**DIRECTIONS:**
Beginning with the line that contains "Generate a Blender", retype the entries below exactly, ending with the line that contains "bpy.context.scene.camera = cam". Leave out any pictures.

(Scene modeling code data)
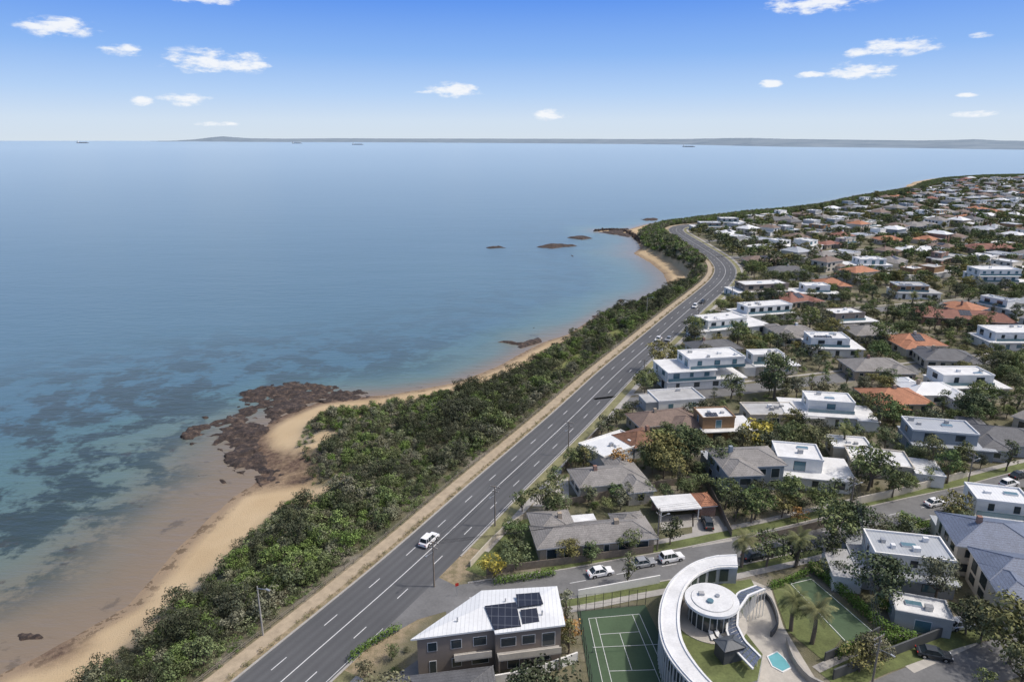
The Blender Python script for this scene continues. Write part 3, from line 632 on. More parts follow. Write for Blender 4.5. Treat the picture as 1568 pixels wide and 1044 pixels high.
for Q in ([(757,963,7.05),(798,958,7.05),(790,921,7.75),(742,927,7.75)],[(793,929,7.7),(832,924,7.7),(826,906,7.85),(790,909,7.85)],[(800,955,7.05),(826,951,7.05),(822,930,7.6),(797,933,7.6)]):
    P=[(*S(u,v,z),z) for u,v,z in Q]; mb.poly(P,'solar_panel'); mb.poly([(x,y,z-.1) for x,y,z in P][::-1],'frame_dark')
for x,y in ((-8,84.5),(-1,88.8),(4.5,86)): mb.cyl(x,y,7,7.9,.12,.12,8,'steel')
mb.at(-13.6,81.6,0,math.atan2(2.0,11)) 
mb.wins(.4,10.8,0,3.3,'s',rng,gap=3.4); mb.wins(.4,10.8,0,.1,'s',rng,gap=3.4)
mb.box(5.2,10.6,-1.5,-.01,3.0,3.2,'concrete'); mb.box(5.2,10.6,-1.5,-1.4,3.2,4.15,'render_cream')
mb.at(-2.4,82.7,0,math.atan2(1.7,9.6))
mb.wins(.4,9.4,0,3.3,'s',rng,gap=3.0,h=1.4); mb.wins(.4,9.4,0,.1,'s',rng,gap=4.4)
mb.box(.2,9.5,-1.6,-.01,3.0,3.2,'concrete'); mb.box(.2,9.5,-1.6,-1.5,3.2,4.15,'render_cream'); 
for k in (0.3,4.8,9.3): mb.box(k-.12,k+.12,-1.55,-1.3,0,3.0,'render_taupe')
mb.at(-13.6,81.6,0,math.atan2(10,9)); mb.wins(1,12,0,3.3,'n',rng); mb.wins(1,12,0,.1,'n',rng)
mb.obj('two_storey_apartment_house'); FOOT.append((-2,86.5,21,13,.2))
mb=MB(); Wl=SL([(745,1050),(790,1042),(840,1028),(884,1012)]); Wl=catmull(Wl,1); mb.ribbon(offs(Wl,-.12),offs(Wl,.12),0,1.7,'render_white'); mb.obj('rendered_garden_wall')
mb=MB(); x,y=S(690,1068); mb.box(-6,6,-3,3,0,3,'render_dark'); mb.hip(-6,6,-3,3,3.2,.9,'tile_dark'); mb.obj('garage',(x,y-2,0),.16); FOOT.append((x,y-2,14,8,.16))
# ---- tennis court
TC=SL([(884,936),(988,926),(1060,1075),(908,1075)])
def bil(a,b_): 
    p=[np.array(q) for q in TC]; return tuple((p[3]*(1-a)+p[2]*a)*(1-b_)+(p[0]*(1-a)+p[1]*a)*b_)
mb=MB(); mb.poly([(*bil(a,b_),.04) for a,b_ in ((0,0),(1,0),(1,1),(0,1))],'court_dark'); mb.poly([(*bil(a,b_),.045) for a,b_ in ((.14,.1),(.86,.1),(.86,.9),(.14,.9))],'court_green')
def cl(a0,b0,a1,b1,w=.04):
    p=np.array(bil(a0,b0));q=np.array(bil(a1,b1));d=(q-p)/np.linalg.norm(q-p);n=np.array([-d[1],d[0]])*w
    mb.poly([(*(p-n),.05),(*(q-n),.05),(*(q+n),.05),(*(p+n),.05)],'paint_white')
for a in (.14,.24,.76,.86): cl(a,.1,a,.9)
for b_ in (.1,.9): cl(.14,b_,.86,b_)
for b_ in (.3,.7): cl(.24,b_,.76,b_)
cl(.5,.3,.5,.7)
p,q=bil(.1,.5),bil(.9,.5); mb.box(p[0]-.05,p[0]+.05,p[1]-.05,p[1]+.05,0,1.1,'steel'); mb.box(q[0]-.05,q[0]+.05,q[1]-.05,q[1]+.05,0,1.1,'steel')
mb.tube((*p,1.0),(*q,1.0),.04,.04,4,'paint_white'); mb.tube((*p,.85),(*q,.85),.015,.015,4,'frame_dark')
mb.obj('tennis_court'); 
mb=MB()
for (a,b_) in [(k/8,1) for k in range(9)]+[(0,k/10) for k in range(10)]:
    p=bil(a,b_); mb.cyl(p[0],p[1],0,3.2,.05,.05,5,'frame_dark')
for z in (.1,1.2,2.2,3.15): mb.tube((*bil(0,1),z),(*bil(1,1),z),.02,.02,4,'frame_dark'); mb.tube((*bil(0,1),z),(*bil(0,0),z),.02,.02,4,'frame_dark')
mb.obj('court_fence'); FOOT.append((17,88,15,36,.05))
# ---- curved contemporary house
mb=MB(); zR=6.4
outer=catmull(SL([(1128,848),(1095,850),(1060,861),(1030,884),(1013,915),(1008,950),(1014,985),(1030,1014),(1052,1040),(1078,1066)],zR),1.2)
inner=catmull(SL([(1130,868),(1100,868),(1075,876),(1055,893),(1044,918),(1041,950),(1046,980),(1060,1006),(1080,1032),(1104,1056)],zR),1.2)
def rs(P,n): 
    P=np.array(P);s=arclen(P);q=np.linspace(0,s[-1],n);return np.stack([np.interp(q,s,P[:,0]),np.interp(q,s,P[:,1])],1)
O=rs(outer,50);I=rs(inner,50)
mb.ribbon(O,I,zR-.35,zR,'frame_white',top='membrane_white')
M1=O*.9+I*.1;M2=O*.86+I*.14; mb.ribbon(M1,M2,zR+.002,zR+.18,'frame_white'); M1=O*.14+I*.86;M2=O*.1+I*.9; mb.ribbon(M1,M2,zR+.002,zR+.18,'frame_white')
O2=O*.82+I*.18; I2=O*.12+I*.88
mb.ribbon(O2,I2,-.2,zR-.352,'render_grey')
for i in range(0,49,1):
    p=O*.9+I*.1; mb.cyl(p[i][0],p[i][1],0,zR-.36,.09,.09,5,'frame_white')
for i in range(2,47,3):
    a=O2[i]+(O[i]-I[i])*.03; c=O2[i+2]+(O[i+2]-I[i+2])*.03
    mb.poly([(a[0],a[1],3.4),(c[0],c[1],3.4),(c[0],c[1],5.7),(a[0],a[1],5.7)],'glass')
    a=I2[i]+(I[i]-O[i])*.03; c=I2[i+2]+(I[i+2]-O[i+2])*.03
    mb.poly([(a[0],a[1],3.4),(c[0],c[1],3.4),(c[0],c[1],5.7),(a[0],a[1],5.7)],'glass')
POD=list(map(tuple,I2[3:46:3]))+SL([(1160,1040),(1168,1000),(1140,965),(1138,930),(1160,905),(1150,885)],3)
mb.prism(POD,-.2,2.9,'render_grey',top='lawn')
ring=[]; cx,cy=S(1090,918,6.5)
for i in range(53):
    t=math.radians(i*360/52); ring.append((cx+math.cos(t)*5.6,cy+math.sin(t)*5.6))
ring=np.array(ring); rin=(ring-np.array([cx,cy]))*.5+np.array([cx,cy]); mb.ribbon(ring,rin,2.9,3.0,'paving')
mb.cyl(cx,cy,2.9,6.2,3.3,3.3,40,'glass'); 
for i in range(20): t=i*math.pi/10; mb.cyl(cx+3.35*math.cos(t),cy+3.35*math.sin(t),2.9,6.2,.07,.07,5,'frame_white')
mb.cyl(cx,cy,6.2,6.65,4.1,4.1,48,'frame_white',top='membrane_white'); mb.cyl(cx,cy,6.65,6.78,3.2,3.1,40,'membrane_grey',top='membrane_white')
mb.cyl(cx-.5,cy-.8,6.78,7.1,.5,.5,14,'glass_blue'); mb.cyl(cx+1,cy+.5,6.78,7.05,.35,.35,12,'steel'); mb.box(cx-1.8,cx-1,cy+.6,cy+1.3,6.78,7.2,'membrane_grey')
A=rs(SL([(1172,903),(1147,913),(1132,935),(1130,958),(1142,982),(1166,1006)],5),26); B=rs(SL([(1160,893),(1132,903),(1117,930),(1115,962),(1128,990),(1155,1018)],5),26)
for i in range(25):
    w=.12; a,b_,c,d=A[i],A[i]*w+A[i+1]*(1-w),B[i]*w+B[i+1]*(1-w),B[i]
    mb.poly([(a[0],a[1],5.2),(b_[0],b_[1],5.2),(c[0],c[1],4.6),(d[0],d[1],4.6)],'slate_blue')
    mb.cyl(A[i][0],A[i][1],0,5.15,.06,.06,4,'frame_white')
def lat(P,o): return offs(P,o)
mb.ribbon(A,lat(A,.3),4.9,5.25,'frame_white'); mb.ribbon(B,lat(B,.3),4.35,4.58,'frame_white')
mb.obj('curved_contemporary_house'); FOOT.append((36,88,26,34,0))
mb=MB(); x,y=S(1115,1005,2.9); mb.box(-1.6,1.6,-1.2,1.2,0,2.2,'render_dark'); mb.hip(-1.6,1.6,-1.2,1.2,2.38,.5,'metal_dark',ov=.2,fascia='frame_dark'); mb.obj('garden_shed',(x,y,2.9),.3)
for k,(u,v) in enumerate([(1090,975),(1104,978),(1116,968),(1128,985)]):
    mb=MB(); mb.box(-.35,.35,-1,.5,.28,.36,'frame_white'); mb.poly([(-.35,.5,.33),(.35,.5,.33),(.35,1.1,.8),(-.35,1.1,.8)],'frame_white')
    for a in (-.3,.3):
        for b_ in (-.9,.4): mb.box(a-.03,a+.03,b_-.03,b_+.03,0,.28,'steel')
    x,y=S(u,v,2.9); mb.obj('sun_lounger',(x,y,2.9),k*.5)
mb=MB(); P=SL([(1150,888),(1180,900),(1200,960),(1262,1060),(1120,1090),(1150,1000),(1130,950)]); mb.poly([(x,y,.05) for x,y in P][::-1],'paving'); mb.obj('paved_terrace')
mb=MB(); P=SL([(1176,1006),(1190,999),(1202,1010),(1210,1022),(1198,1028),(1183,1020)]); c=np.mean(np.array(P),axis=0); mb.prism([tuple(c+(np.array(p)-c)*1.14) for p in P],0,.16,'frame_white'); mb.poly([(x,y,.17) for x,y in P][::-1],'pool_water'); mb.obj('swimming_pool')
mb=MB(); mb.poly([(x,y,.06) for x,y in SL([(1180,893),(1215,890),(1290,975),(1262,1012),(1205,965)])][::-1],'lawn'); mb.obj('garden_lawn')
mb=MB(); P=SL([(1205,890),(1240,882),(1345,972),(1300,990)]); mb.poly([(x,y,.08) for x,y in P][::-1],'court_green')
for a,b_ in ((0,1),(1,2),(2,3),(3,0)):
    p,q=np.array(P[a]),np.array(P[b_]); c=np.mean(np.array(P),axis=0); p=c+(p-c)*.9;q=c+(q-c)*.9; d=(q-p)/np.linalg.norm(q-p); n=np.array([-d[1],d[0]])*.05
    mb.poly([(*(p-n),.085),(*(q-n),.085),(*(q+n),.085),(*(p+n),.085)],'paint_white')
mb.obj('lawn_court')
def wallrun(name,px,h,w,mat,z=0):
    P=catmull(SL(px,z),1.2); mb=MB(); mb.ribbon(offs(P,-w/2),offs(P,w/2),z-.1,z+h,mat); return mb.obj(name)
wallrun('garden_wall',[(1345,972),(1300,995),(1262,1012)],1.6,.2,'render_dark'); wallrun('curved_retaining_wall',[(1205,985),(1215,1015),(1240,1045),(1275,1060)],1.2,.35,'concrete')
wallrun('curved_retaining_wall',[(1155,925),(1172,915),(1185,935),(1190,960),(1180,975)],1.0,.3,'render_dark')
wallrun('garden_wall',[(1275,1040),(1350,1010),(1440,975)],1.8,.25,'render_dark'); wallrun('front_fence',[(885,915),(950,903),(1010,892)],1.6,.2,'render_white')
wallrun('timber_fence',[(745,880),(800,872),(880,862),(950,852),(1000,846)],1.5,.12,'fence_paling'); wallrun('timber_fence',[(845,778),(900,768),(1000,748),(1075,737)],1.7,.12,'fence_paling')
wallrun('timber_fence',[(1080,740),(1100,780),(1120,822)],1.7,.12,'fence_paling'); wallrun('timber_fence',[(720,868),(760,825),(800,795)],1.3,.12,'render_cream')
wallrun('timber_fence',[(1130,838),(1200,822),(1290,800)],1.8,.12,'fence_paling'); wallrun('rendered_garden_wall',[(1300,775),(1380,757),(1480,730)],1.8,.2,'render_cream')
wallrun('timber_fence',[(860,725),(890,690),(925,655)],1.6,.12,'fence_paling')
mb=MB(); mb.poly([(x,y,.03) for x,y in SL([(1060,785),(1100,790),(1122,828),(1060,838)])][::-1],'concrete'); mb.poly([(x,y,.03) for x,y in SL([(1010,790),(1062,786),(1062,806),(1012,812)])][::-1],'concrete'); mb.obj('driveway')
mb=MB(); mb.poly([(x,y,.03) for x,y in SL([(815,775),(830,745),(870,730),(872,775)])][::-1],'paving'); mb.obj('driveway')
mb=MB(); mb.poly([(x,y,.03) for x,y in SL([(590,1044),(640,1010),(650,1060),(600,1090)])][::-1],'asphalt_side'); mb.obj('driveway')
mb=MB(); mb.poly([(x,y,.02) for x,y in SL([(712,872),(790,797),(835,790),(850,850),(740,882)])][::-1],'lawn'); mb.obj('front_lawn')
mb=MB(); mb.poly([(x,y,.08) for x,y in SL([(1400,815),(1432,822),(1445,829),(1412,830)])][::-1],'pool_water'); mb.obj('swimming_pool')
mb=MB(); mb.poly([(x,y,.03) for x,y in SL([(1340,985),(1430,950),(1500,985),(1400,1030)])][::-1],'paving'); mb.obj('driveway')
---
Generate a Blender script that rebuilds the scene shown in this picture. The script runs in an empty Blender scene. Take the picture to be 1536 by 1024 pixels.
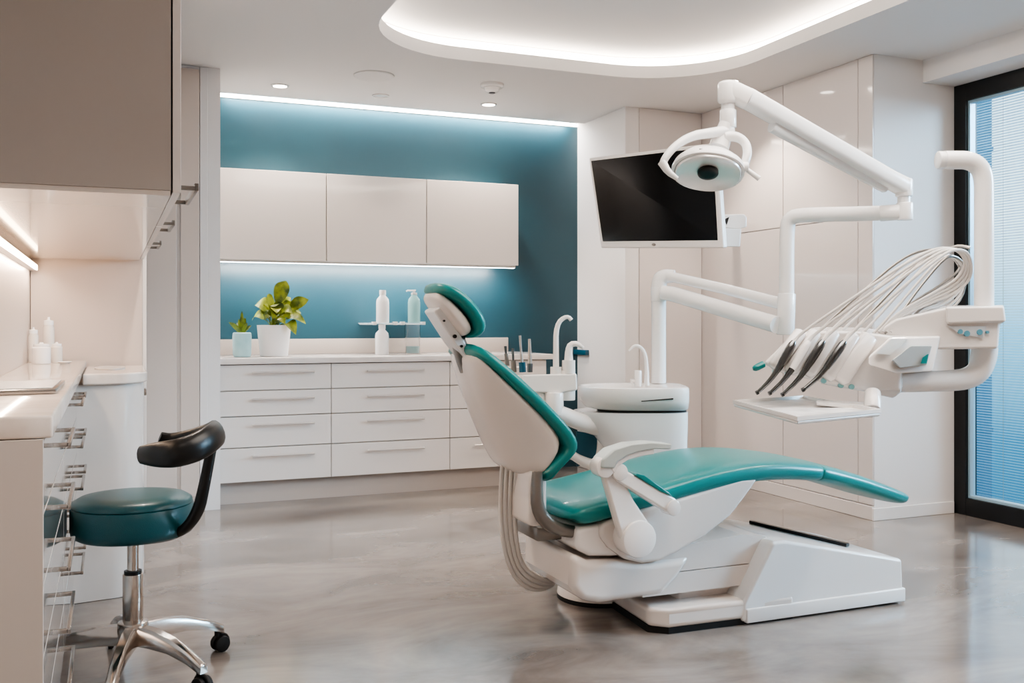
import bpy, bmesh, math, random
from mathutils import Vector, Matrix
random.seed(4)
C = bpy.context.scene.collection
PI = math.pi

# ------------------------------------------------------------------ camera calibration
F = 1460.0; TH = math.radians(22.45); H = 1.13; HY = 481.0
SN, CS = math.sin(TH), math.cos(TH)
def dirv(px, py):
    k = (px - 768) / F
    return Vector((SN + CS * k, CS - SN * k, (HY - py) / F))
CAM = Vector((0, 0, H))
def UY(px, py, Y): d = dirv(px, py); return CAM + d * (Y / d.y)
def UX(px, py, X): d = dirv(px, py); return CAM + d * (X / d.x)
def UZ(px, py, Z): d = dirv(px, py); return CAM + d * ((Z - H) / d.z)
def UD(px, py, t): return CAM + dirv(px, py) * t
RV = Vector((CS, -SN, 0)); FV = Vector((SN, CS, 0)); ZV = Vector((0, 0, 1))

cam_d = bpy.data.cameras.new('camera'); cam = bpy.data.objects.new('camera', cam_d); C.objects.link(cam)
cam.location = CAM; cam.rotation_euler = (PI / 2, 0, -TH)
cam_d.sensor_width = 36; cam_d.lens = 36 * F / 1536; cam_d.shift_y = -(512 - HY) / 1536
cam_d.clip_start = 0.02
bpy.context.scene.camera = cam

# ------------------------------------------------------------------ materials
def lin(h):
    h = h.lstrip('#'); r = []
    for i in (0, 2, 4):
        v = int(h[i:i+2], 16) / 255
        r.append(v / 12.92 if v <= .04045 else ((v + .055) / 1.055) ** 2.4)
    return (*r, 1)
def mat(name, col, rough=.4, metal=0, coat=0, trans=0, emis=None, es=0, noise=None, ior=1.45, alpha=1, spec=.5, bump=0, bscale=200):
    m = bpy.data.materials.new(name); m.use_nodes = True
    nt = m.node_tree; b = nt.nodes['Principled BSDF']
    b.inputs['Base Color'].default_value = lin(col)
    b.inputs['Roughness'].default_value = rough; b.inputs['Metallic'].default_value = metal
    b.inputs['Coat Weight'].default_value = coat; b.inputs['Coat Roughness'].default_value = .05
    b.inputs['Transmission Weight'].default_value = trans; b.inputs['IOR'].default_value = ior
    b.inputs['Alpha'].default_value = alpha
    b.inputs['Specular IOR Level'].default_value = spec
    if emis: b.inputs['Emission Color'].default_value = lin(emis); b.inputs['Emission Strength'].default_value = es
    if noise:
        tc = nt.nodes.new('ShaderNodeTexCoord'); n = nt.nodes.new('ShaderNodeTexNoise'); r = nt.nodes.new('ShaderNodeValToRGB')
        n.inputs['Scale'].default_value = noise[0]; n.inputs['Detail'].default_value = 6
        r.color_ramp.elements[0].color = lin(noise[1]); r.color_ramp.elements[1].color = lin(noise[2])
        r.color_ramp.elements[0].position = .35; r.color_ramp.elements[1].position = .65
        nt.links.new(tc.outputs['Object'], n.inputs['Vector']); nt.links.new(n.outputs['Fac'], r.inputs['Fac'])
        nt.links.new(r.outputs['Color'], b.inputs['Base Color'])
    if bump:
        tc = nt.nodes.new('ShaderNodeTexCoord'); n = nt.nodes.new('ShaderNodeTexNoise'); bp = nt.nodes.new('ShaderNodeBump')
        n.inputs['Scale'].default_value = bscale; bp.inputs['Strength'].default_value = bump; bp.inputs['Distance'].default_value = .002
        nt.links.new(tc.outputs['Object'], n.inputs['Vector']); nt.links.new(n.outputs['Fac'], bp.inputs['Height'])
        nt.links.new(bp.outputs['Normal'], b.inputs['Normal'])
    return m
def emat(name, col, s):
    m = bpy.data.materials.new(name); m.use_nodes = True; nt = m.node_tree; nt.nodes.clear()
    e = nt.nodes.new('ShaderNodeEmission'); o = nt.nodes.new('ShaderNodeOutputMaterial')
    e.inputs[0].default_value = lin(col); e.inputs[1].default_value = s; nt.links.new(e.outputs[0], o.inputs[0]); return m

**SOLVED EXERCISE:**
Generate a Blender script that rebuilds the scene shown in this picture. The script runs in an empty Blender scene. Take the picture to be 1536 by 1024 pixels.
import bpy, bmesh, math, random
from mathutils import Vector, Matrix
random.seed(4)
C = bpy.context.scene.collection
PI = math.pi

# ------------------------------------------------------------------ camera calibration
F = 1460.0; TH = math.radians(22.45); H = 1.13; HY = 481.0
SN, CS = math.sin(TH), math.cos(TH)
def dirv(px, py):
    k = (px - 768) / F
    return Vector((SN + CS * k, CS - SN * k, (HY - py) / F))
CAM = Vector((0, 0, H))
def UY(px, py, Y): d = dirv(px, py); return CAM + d * (Y / d.y)
def UX(px, py, X): d = dirv(px, py); return CAM + d * (X / d.x)
def UZ(px, py, Z): d = dirv(px, py); return CAM + d * ((Z - H) / d.z)
def UD(px, py, t): return CAM + dirv(px, py) * t
RV = Vector((CS, -SN, 0)); FV = Vector((SN, CS, 0)); ZV = Vector((0, 0, 1))

cam_d = bpy.data.cameras.new('camera'); cam = bpy.data.objects.new('camera', cam_d); C.objects.link(cam)
cam.location = CAM; cam.rotation_euler = (PI / 2, 0, -TH)
cam_d.sensor_width = 36; cam_d.lens = 36 * F / 1536; cam_d.shift_y = -(512 - HY) / 1536
cam_d.clip_start = 0.02
bpy.context.scene.camera = cam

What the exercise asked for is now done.